El personaje de Sigourney Weaver es igual de breve y poco atractivo, pero tiene dos momentos que fueron los únicos con los que verdaderamente simpaticé en toda la película y que me estremecieron —cerca de llorar, debo decirlo, jamás estuve; ni de lejos, a pesar de que la sala entera se hundía en el llanto—: primero su reacción de finalizar ella misma el destrozo de su nieto con los muebles, buscando su propio desahogo —de nuevo las tonalidades y complejidades que dejan a Conor sorprendido—, y sobre todo ese sincero, más que significativo y literal “No tiene importancia… No tiene importancia”, que fue, para mí, la línea de diálogo más auténtica y más visceral de toda la película.

Me resultó curioso el papel del padre, totalmente atípico teniendo en cuenta la base del cuento —no está junto a la madre enferma, su hijo le quiere a pesar de que lo predecible habría sido que no lo pudiese ni ver, su ex mujer y él nunca comieron perdices y él lo asume sin montar un drama—. Es un padre que le dice a su hijo que la vida no es como un cuento de hadas, y que NO PASA NADA. Me gustó, sinceramente.

Y, claro está, tenemos al monstruo. El diseño no es aburrido pero recuerda demasiado a los Ents de El señor de los anillos. Su misión, por otro lado, recuerda más a la de los fantasmas del Cuento de Navidad de Dickens. Es un monstruo y ellos son fantasmas, al final hablamos del género de terror. Y todos tienen algo que contarle al protagonista, en sesiones separadas, al llegar una hora específica del día —y/o de la noche—, con el fin de que sea el protagonista el que asuma la última historia, es decir, que tome una decisión. En el caso de Scrooge era dejar de ser un avaro hijo de puta. En el caso de Conor aceptar y verbalizar una verdad que le da miedo asumir.
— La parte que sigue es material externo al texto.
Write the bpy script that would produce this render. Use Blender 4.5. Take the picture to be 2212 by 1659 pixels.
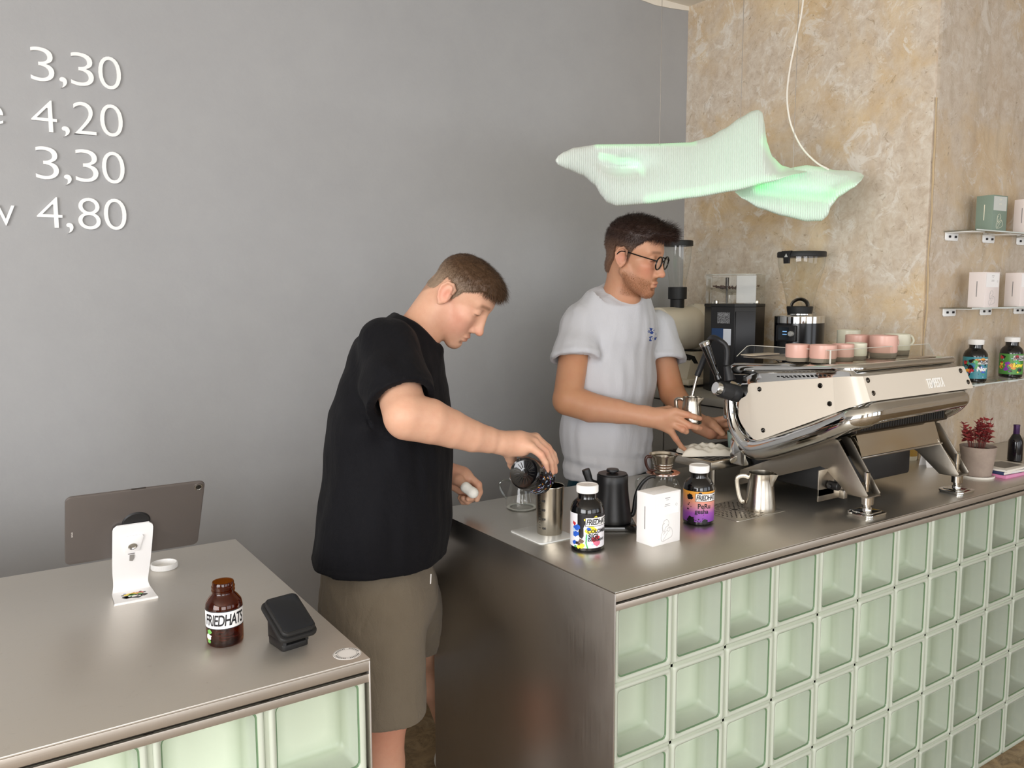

Podría seguir, pero supongo que prefiero recomendarla. No es una película complicada, ni muy intelectual. Es un cuento que desafía las premisas clásicas, sin más. Creo que no intenta contar más de lo que puede contar. Quizás desesperan los aparentes cuatro o cinco finales que tiene —si esto tiene una intención concreta lo desconozco y, aunque me la explicasen, dudo que me convenciera—. En cualquier caso, merece la pena verla. Casi le he perdonado a Bayona lo de su Orfanato. Casi.